George Trofimoff, 73, allegedly sold military secrets to the Soviets when he was a civilian employee of the U.S. Army at an installation in West Germany where refugees and defectors from the Soviet bloc were interrogated.

The charges could bring life in prison.

Because of the position he achieved in the reserves, prosecutors called him the highest-ranking U.S. military officer ever charged with espionage.

Trofimoff was arrested at a Tampa hotel after meeting with an FBI agent who was posing as a Russian operative delivering a payment.

Soon after, prosecutors unsealed a federal indictment detailing the charges against him - that he gave the Soviets ''documents, photographs, photographic negatives and information relating to the national defense of the United States.''

The indictment said that the Russians paid Trofimoff and gave him an award for bravery.
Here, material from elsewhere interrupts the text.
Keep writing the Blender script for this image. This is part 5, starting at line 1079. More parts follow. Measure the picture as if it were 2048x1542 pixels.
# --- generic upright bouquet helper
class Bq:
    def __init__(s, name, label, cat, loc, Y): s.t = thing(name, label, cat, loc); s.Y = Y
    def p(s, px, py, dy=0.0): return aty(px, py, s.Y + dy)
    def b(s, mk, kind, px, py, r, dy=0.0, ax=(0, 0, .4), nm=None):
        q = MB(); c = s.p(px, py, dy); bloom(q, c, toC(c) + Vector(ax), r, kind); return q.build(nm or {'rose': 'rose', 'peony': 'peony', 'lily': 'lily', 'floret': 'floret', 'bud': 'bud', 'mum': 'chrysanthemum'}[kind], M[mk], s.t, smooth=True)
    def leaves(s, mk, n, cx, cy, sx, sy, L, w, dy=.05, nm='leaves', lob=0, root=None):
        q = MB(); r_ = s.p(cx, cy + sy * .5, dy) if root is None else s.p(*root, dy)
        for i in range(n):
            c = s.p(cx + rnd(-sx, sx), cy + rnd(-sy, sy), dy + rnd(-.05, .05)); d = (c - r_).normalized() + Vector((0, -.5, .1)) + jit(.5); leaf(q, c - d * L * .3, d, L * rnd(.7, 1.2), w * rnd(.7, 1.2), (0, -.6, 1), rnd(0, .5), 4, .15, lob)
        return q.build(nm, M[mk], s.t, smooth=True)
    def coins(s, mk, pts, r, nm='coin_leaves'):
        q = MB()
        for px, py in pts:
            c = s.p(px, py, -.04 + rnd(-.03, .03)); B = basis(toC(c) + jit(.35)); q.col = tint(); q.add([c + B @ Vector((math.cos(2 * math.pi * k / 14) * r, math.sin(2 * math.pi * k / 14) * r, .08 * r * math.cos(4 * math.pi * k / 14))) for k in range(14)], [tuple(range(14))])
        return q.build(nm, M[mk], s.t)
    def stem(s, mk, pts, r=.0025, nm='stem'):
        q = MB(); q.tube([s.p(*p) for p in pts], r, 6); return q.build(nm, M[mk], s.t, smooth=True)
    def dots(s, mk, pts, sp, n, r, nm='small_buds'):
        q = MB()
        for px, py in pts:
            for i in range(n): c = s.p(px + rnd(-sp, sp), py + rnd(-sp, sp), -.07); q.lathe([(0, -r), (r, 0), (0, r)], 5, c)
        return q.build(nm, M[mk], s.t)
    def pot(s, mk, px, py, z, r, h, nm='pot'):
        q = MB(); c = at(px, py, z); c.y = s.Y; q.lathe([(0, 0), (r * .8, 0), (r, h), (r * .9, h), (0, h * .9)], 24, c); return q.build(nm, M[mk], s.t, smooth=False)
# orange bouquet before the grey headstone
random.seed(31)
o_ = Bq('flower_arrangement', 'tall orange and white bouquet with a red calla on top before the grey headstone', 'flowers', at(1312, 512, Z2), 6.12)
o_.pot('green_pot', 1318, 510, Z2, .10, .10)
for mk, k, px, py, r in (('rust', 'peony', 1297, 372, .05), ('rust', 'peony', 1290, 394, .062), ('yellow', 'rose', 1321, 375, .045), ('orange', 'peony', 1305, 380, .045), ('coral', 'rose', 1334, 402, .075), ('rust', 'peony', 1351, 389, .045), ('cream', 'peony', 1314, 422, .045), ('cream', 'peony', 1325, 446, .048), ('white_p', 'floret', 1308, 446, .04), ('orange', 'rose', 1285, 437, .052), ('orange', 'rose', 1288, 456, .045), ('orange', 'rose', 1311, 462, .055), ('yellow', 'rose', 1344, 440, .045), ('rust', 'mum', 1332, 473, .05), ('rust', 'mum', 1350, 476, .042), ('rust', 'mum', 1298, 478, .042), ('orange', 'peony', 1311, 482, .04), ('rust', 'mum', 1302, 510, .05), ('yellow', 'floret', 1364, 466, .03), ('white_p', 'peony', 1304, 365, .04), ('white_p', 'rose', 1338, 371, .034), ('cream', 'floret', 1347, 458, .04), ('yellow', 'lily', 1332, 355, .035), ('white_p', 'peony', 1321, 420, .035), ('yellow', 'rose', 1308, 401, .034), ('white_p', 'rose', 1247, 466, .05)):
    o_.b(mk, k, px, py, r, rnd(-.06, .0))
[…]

Frank Gallagher, agent in charge of the FBI's Tampa office, said Trofimoff was paid $250,000 over the course of his 25-year spy career.

Trofimoff retired from his Army civilian job in 1995 after 35 years. He has been living on Patriot Drive in a gated community in Melbourne, Fla., and works as a bagger at a supermarket.

At a hearing, U.S. Magistrate Judge Mark Pizzo ordered Trofimoff held without bail and gave him a court-appointed attorney.

Trofimoff's telephone number in Melbourne was unlisted.

Trofimoff was born in Germany to Russian parents and became a U.S. citizen in 1951.

The indictment said he sold classified information he obtained while serving as a civilian chief of the U.S. Army element of the Nuremburg Joint Interrogation Center in Germany from 1969 to 1994. Prosecutors said he had access to all classified information received or produced by the Nuremberg center.

The indictment said Trofimoff was recruited into the KGB by a close friend, Igor Vladimirovich Susemihl, a Russian Orthodox priest who served as the Archbishop of Vienna and Austria and temporary Archbishop of Baden and Bavaria.

Trofimoff also received the Order of the Red Banner, the Soviet award presented to bravery and self-sacrifice in the defense of the socialist homeland, prosecutors said.

Florida has been the scene of other Cold War espionage cases.

In 1984, Ernst Ludwig Forbrich, 43, was convicted of trying to buy U.S. military secrets on behalf of East Germany. He was sentenced to 15 years in federal prison.

And in 1982, Army Warrant Officer Joseph George Helmich was sentenced to life in prison after he admitted during his espionage trial in Jacksonville that he had sold military secrets to the Soviet Union.